Mais même dans nos pays moins évolués, nous sentons bien que ces attardés mènent un combat dépassé. On fera peut-être plus désastreux qu’avant mais pas à l’identique.

Autres temps, autres mœurs. Et il en est ainsi de la prison. Beaucoup — et pas uniquement parmi les non-violents et les compatissants — pensent que la prison est obsolète. Ce que veut le peuple, ce n’est pas la prison mais la punition. Pratiquement personne ne s’oppose à la suppression des peines d’enfermement pourvu seulement qu’elles soient remplacées par autre chose « de mieux ». L’opinion publique n’existe pas, elle n’est que la résultante des forces de pression dont les médias se font l’écho. Petit à petit, l’idée de quelques gestionnaires à la page selon laquelle l’incarcération ne sert à rien et surtout pèche par son archaïsme se glissera dans les interstices des planches où se produisent les ténors. Ainsi pour les « modernes » (jeunes et vieux branchés) l’abolition des prisons va dans le sens de l’Histoire, il ne faudrait pas rater ça. Lors des émeutes de mai 1985 dans plusieurs centres pénitentiaires, un journal considéré bien à tort comme plus réactionnaire que d’autres posait cette question en première page et en gros caractères : « La prison ne sert à rien mais par quoi la remplacer ? » (Le Parisien libéré).

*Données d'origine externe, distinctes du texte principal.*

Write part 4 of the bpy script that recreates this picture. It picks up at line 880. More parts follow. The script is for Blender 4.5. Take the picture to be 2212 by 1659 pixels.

L’emprisonnement à but lucratif ne retardera pas le processus car nous verrons qu’il a toute sa place dans une nouvelle politique où l’ennemi à supprimer sera mieux ciblé. Aucun avenir radieux ne risque de nous éblouir.

Pour le moment, retenons ceci : pratiquement tous les professionnels, avec l’appui du vulgum pecus, sont d’accord pour reconnaître en la prison un pis-aller qu’il vaut mieux, dans l’intérêt de la Société, chercher à éviter. Des peines alternatives existent.